睇到喊,一字一句,沈重但真實,不想但無奈,Evan說出我一直想說的心聲。
https://www.facebook.com/100006976744309/posts/2326344037608132/
Last year I took a huge step by leaving my home by birth. There was so little left I recognised.
Secretly I had hoped distance would make the heart see what I had missed as I struggled to hold on to everything that had defined me. I am and have only ever been a child of HK, and the HK people are my people.
Today I find myself more unsettled than I have ever felt, and in a most profound and fundamental way. Distance has only made me realise my home, my history and my family, my values and my self, does not align with the China Dream. In Amazing China there is no place for thought and feelings, there are only political truisms. My home has gone, and its memory fast being eroded and replaced.
To those who identify with HK but doubt this, let me ask, can you to identify with the PRC? This is not China, nor the policies that have, and only through international engagement, raised so many out of poverty. What I refer to specifically is a nature as manifested today in a society blinded to, and afraid to confront, critical self-reflection. Just to think what is done in our name -- at home in the cultural and ethnic genocide in the "autonomous" provinces of Xinjiang and Tibet, but also abroad in the support of world-wide authoritarianism. Dare we even discuss, as my family once could do publicly without fear nor favour, that the party is as foreign to Han Chinese civilisation as the labour rights lawyer. Subtle oppression is so much more vicious than the brute with a bludgeon as whilst the result may be the same, the bludgeon leaves its mark.
My HK had no national dream, we did not need one.
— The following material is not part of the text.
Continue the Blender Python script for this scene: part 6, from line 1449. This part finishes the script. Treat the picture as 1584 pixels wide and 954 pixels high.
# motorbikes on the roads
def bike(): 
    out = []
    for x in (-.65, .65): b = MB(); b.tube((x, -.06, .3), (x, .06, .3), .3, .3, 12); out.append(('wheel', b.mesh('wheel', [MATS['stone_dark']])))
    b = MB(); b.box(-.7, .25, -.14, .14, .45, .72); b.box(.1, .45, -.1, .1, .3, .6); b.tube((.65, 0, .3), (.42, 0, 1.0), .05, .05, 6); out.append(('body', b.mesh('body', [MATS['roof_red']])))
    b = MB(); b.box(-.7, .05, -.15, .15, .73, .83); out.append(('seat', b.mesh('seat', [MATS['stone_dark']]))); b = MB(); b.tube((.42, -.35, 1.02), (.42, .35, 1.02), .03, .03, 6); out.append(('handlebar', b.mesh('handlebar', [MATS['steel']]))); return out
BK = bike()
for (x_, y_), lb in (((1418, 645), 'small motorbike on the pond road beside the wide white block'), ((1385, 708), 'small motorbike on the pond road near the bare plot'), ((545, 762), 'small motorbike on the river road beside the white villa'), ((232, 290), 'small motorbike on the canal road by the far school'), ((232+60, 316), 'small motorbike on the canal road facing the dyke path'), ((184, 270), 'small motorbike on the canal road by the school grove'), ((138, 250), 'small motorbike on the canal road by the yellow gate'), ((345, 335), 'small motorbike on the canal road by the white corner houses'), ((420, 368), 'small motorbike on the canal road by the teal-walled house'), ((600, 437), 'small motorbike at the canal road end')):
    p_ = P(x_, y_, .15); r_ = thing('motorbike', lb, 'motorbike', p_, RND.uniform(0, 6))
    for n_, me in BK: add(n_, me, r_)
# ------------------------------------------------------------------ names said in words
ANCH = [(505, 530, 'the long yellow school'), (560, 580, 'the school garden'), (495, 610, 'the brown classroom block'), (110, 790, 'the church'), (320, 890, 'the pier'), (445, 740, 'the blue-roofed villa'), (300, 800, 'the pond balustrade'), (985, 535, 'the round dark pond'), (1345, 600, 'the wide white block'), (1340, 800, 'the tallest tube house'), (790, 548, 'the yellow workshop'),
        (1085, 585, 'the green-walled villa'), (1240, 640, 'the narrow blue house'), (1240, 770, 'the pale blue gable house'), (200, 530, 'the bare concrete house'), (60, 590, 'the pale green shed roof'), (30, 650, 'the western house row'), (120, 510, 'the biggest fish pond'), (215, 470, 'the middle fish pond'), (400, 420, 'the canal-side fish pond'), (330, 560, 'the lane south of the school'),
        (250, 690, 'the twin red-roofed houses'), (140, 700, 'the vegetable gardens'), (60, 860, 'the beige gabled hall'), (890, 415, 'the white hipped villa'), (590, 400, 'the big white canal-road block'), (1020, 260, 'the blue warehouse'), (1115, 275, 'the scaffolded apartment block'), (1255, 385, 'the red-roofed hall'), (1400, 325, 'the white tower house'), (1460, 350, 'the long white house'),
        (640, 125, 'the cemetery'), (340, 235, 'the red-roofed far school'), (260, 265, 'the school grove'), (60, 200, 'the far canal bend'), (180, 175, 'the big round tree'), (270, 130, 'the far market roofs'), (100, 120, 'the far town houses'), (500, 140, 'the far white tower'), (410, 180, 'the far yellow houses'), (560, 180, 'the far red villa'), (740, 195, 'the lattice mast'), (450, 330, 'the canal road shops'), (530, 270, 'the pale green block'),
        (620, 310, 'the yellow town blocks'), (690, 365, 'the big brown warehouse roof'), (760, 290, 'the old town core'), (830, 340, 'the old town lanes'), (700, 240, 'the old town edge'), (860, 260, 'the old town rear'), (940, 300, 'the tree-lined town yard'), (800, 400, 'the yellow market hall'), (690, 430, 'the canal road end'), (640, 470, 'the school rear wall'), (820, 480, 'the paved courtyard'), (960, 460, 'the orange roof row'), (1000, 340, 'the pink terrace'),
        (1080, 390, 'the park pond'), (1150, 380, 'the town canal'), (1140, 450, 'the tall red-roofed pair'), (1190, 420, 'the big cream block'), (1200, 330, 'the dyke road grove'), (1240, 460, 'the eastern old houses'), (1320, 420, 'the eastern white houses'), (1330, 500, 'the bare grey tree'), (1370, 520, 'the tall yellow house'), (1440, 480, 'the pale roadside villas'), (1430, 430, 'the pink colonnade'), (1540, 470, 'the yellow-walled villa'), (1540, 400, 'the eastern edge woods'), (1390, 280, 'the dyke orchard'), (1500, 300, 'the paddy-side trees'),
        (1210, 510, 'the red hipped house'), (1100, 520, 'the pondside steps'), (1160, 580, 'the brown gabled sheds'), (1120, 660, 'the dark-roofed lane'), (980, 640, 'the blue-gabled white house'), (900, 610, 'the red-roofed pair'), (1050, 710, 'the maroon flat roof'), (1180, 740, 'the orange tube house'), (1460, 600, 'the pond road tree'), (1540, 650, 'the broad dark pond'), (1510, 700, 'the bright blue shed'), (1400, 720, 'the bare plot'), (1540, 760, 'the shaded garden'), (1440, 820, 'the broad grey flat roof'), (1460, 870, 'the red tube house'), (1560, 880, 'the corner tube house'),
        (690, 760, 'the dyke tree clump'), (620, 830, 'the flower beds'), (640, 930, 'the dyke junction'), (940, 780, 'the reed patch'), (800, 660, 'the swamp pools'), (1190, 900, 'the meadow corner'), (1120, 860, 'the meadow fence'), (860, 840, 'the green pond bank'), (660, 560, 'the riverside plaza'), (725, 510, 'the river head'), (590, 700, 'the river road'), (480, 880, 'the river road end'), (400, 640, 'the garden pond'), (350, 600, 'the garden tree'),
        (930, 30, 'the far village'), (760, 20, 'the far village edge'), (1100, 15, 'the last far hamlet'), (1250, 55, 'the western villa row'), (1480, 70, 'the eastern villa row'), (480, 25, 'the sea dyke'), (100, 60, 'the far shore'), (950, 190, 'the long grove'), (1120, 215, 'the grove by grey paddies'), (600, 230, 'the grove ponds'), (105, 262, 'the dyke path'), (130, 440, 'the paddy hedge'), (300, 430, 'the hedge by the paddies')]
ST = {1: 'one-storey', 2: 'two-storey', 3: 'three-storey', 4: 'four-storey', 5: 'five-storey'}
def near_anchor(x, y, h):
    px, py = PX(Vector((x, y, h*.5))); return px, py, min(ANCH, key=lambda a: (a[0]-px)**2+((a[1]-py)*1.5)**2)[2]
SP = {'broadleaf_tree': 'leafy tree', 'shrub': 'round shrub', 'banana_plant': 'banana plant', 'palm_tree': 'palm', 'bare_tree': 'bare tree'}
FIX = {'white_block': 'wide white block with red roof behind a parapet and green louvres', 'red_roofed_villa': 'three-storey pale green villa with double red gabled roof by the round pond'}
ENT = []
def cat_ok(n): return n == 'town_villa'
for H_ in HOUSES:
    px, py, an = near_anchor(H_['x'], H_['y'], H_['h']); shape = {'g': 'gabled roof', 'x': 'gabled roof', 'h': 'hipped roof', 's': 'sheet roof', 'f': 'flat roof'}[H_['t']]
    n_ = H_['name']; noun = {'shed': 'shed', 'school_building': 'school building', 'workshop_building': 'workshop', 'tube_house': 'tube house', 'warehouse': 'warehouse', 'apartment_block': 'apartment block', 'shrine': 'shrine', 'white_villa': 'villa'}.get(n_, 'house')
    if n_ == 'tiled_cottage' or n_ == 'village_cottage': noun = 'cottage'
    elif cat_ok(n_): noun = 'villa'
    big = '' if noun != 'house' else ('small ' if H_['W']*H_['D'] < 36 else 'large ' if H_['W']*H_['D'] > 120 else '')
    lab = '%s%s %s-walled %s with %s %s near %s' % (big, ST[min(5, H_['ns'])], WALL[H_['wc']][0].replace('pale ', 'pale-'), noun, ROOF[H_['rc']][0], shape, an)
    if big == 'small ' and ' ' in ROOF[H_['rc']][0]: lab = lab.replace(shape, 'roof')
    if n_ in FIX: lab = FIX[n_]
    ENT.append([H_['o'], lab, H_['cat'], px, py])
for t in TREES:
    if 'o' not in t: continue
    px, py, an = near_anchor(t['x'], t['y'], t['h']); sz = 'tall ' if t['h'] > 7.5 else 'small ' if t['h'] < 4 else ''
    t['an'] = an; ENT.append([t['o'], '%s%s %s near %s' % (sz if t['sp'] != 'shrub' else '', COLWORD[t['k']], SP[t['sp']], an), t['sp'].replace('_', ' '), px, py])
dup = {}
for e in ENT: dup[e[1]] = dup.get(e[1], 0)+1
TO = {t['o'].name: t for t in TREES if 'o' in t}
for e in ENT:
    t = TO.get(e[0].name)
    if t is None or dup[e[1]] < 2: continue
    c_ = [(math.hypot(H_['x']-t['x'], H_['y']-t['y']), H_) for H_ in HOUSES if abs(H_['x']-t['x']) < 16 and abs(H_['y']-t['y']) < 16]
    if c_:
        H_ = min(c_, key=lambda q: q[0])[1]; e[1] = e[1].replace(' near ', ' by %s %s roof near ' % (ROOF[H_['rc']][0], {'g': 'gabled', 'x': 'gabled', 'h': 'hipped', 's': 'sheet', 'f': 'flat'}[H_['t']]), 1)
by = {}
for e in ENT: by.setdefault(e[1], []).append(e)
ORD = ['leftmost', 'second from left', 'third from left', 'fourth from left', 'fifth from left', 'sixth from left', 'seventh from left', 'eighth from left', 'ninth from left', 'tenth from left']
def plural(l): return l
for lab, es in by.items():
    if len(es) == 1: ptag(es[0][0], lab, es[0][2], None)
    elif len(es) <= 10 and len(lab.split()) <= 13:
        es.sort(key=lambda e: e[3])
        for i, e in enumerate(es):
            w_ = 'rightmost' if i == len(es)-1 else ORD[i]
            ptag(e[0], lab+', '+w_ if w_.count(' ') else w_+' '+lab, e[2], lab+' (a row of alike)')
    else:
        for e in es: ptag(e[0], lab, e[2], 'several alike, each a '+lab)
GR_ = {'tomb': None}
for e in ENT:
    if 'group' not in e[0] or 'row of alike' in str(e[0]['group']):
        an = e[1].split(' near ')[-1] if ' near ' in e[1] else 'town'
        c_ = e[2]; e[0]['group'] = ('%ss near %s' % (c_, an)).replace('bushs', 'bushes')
We did not need a Greater Bay Area to support and for which to be grateful, we just busied ourselves in what we did and thrived in doing so. And sound and respectable people did not declare to a half Chinese boy that he can never understand his home.
But in leaving I have also become aware, deep down, just how much everything that was HK continues to means to me. How central it is to understanding who I am, and the perhaps innocence of my nature. Whilst I recognise my privilege and am grateful to UK for welcoming me, I have not found a new home in London. I can not as long as I am in transit. I feel an exile from a home I know deep down will never return. This is what unsettles me.
I am sorry for being sensitive in this way. But I can not deny who I am nor who deeply I feel for HK, nor how important it is for me to rediscover a patch of earth in which I might reconnect with myself. Until I am able to lay down roots, in new and foreign soil, to live is merely to die a little each day. And I wonder what part of me will die tomorrow.
That's about all I can bring myself to write. Except to again say that I am sorry. We are not all able to leave the family nest, even as the tree is felled so that a new farmer may sow his seeds. It's hard to write as the tree falls.